EXERCISE AIM: Write out the entries below exactly, starting at the first line and stopping after the line that contains "from mathutils import"; skip all pictures.

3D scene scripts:
** Begin **

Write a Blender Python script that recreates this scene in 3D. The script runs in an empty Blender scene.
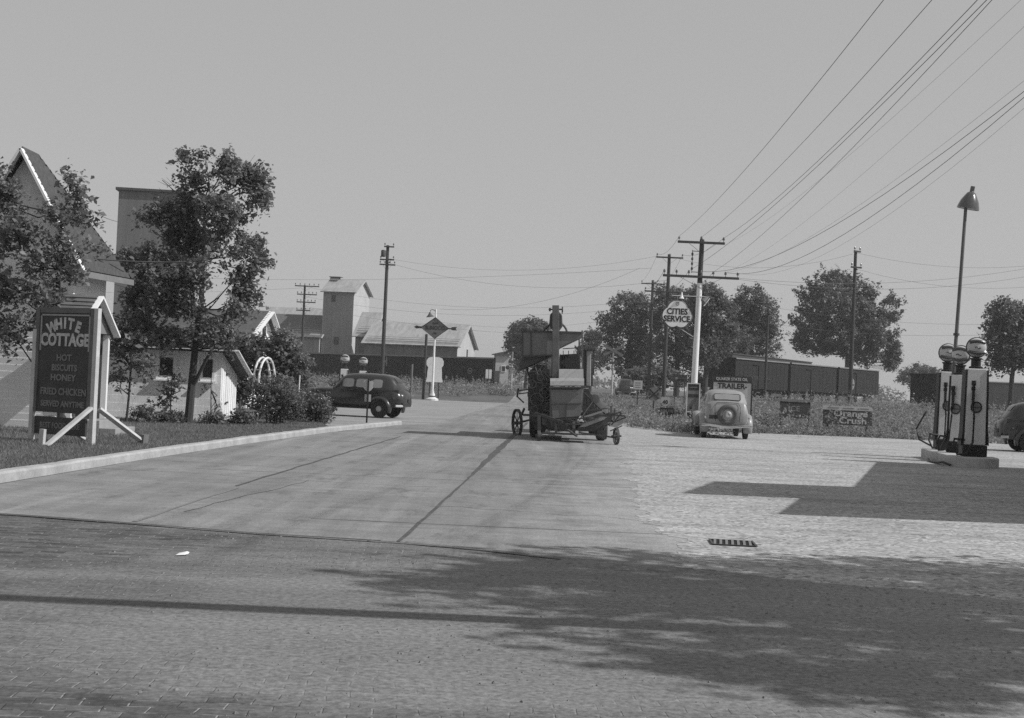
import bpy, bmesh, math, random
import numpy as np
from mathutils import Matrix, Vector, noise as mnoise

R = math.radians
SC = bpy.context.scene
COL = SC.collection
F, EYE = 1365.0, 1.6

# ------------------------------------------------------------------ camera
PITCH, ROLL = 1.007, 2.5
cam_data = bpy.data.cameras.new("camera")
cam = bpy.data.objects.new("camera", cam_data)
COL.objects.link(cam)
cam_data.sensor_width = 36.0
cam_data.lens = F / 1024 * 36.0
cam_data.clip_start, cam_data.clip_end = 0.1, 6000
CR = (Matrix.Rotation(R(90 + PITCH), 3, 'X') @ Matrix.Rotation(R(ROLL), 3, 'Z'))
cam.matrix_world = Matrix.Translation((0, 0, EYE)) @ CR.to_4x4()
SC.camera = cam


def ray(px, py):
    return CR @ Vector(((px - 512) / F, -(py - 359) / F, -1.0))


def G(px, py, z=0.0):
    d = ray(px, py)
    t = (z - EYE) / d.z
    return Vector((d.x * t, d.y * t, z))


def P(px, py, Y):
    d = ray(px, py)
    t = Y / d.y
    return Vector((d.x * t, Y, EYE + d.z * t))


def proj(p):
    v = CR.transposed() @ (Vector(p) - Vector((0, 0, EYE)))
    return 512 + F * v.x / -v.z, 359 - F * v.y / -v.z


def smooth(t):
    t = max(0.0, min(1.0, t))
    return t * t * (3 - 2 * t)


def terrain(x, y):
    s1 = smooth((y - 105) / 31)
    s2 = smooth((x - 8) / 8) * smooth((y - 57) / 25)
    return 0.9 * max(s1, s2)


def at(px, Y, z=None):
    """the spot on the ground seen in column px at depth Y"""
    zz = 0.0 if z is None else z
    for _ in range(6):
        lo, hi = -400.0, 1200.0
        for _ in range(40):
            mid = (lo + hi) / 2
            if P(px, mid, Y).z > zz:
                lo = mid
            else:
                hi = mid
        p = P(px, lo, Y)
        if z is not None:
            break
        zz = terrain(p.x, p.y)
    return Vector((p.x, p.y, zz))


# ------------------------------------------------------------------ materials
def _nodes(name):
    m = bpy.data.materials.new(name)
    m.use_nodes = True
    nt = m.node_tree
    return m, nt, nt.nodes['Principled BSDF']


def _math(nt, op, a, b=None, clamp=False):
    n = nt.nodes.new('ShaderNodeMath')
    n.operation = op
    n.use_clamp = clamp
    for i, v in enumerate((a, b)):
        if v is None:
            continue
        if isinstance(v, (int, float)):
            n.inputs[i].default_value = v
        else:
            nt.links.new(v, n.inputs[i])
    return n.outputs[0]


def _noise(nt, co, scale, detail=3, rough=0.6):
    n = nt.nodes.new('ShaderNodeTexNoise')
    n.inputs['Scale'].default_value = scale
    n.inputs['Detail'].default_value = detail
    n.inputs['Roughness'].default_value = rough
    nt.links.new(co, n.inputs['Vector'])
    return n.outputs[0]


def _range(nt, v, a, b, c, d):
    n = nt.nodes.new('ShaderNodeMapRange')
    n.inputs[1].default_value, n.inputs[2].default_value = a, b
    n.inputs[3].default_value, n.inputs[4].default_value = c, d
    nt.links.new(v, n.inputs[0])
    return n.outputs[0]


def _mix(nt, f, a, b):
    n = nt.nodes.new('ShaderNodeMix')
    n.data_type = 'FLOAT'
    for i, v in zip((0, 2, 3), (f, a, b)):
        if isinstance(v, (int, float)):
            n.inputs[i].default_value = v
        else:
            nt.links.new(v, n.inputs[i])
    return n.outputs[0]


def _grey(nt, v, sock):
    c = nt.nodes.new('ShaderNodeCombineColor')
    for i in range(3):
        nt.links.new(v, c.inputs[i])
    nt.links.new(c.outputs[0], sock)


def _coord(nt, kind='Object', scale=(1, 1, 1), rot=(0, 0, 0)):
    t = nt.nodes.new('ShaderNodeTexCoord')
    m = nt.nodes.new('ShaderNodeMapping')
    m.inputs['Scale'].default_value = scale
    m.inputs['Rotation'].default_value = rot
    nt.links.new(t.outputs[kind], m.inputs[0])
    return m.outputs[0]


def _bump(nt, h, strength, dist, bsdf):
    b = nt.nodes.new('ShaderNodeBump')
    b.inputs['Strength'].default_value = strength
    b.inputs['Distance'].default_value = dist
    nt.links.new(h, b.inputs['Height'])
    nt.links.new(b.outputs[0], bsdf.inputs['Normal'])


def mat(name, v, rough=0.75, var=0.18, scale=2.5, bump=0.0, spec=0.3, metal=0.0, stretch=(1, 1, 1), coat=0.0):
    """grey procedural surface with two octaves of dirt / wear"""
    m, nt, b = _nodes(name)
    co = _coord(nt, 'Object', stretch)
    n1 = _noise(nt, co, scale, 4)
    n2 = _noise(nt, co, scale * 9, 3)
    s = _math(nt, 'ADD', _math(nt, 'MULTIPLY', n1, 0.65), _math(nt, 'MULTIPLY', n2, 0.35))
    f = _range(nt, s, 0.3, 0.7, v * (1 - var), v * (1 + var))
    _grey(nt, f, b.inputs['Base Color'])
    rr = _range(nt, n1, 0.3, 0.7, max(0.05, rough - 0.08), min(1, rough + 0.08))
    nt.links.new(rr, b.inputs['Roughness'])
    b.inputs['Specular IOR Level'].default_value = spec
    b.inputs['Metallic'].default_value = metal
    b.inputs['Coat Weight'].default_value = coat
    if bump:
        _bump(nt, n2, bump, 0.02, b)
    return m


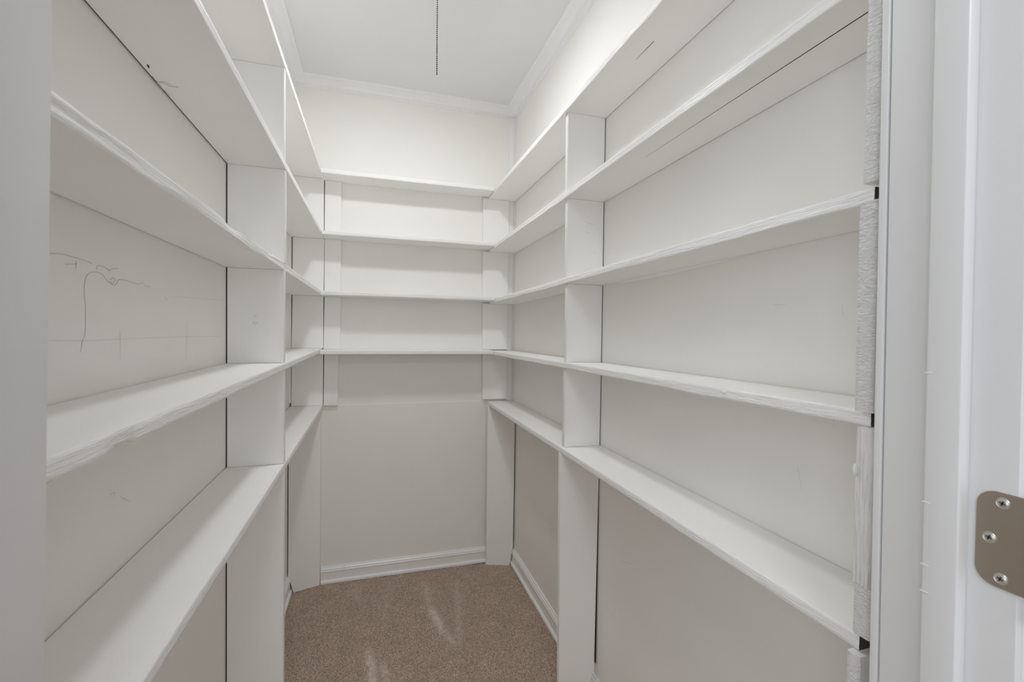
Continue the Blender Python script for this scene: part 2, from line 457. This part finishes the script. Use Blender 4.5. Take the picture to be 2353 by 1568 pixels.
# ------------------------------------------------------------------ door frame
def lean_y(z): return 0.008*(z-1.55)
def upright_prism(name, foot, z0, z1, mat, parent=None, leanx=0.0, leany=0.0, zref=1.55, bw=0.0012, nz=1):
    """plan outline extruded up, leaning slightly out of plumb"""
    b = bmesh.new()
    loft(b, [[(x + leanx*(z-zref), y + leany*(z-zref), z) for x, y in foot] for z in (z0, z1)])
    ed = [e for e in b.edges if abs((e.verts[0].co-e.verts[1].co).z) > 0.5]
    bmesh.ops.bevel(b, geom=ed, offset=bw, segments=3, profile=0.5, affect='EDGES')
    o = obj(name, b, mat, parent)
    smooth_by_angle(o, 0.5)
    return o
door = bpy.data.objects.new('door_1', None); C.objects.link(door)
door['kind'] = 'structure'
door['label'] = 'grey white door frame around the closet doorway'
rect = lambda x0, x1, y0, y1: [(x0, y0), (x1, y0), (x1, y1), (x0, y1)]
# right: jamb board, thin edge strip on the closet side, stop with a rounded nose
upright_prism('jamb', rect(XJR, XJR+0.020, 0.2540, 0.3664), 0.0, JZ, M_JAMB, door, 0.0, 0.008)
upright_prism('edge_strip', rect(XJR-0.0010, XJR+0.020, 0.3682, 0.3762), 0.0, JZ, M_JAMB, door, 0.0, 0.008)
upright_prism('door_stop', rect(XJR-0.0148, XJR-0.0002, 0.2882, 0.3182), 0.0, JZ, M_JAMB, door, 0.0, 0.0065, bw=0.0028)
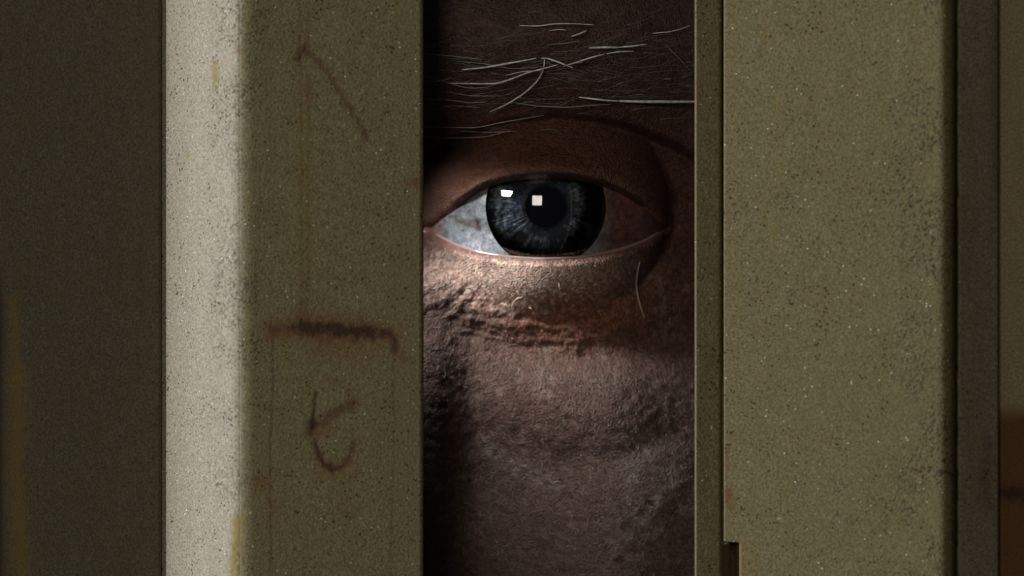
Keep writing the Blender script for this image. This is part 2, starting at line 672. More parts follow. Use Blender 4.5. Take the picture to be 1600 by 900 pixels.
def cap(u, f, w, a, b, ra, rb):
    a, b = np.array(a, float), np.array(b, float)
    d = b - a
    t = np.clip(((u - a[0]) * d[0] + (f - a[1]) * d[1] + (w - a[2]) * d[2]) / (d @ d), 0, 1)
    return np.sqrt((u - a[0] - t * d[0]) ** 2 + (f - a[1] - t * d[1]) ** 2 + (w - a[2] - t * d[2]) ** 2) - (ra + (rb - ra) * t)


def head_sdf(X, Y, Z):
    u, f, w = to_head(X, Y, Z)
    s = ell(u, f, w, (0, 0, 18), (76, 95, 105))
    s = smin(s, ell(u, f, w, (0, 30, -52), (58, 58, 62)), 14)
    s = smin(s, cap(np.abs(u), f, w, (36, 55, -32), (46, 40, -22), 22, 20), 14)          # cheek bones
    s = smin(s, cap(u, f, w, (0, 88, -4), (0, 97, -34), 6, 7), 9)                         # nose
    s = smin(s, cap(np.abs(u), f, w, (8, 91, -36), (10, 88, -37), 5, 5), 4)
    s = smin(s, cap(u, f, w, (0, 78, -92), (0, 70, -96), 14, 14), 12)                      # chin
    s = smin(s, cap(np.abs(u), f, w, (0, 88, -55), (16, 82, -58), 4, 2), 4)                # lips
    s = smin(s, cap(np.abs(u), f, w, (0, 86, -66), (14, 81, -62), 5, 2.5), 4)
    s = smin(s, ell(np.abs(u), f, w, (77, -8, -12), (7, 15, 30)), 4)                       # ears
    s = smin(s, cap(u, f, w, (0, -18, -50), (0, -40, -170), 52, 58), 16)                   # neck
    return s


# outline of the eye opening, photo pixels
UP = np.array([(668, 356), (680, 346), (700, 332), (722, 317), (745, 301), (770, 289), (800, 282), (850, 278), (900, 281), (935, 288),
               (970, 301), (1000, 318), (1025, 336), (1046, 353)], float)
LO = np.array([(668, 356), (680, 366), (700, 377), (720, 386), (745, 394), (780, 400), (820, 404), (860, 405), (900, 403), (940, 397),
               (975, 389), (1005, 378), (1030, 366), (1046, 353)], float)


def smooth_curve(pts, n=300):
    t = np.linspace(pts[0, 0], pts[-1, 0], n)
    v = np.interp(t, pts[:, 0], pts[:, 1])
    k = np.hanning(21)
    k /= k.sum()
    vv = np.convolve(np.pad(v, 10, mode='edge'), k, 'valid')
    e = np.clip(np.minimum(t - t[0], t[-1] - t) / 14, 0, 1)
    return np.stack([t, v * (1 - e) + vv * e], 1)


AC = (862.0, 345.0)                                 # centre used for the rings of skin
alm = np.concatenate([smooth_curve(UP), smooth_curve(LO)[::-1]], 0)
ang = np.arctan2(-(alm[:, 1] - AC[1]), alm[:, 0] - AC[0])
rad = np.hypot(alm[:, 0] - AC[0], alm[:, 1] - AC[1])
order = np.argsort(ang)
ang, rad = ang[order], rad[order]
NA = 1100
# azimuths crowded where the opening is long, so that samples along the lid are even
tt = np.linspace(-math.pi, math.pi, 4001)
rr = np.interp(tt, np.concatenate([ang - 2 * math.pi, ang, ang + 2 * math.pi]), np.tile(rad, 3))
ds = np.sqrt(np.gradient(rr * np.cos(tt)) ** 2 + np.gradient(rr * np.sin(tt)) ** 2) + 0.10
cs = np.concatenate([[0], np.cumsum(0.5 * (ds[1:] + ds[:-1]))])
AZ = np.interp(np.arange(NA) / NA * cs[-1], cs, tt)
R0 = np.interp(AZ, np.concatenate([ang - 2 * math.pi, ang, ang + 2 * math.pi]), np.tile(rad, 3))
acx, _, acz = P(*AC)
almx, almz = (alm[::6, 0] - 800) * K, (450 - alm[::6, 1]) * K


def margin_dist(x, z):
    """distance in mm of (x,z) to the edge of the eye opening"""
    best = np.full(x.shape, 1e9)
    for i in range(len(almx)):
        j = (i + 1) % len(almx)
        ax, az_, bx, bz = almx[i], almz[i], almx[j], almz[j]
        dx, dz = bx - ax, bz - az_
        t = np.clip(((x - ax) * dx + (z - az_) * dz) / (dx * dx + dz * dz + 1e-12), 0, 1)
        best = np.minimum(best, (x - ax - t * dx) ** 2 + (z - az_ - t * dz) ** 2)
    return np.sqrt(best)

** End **

RESULT OF THE TASK:
Write a Blender Python script that recreates this scene in 3D. The script runs in an empty Blender scene.
import bpy, bmesh, math, random
import numpy as np
from mathutils import Matrix, Vector, noise as mnoise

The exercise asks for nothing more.